Tuesday, March 6, 2012

Traveling Light

I wouldn't trade a very many good things for the experience of watching a lovely play at the National Theatre in London. The fabulous production 'Traveling Light' in the lovely Lyttelton theatre has truly been a remarkable experience.

What made the production so incredibly beautiful was the superb talent and passion of the actors. I was actually transported into a different era, the late 19th century Britain, and I so felt a part of it. I was truly in the actor's world, and laughed with them, cried with them and got just as startled with them. I would give full credit to the performance of the actors, and not to the script, for the success of this play and also in general. This perhaps is not completely true for cinema where the actor is allowed re-takes and breaks. The actors were actually far too brilliant than what the words can describe, making the play incredibly amazing!

About the play:

The play centers around a remote village in Eastern Europe, from around 1900, where the young Motl Mendl is entranced by the flickering silent images on his father’s cinematograph.
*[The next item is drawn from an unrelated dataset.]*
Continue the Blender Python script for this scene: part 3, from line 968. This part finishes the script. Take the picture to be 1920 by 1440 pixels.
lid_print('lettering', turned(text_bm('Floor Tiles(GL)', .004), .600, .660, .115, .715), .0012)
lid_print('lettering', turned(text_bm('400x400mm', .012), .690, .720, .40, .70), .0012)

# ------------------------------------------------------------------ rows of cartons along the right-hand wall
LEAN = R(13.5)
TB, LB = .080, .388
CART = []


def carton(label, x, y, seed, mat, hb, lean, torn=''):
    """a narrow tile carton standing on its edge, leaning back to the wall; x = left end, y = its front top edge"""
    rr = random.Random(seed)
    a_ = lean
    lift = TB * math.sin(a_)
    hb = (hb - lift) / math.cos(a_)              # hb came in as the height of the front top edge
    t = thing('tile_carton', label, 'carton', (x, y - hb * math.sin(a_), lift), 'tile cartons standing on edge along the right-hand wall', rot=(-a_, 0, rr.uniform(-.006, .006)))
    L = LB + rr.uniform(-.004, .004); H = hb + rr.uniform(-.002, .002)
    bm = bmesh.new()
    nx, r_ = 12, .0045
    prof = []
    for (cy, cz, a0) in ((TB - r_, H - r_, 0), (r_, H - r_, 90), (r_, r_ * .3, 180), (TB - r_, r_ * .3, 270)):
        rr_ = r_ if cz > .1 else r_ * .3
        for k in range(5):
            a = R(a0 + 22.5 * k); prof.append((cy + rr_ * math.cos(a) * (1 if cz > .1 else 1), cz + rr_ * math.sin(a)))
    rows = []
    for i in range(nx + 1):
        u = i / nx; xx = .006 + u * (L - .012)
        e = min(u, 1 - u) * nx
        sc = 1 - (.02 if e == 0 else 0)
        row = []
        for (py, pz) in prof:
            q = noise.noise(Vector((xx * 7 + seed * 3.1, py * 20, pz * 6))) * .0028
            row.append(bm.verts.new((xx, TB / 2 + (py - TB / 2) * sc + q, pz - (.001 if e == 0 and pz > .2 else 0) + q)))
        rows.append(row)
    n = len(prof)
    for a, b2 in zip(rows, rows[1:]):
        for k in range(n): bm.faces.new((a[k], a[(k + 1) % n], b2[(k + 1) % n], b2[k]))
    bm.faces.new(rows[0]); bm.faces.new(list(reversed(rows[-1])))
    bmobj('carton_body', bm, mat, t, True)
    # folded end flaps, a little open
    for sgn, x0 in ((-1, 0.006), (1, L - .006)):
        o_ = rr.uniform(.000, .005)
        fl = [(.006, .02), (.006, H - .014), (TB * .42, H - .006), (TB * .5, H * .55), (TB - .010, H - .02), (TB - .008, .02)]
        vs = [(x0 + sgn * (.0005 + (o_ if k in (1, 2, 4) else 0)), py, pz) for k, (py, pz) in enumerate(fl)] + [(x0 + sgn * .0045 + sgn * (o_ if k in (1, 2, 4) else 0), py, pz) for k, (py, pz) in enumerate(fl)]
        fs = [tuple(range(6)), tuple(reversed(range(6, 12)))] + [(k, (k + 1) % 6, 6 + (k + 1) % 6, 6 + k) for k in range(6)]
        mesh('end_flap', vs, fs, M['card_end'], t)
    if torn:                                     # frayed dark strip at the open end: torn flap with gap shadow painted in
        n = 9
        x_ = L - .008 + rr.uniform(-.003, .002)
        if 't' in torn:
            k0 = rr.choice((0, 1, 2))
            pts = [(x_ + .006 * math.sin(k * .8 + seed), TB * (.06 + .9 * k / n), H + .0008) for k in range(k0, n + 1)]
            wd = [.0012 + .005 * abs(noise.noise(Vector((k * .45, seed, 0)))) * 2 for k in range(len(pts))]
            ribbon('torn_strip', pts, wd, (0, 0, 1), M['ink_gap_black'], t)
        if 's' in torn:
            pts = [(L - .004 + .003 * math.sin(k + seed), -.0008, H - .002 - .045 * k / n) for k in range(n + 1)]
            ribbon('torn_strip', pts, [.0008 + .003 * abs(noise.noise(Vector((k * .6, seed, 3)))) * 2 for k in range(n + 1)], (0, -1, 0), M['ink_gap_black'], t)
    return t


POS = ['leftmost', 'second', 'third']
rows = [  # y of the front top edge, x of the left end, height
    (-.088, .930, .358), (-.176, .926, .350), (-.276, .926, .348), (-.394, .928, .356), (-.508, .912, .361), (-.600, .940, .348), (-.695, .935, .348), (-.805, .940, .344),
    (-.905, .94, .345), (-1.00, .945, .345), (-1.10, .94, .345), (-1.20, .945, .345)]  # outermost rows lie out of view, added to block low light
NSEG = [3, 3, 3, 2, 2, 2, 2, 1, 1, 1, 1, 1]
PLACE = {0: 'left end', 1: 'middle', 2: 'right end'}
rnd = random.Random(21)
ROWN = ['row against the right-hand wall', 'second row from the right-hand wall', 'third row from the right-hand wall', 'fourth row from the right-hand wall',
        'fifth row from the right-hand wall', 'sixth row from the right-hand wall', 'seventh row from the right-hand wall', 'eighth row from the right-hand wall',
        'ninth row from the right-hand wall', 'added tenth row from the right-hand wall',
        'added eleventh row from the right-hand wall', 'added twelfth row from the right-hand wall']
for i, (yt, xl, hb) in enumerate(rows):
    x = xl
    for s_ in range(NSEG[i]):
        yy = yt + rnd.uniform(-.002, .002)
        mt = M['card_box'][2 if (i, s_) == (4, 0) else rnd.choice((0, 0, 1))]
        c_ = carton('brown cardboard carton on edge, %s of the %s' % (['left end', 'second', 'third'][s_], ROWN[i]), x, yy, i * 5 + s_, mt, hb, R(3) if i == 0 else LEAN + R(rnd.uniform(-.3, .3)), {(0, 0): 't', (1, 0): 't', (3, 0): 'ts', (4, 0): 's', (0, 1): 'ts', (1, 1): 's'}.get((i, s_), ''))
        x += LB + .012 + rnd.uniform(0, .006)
Bankrolled by Jacob, the ebullient local timber merchant, and inspired by Anna, the girl sent to help him make moving pictures of their village, he stumbles on a revolutionary way of story-telling. Forty years on, Motl – now a famed American film director – looks back on his early life and confronts the cost of fulfilling his dreams. How had a twenty-two-year–old pretentious layabout made a discovery that would elude every other cinematic pioneer for years to come?

The play is a funny and fascinating tribute to the Eastern European immigrants who became major players in Hollywood’s golden age.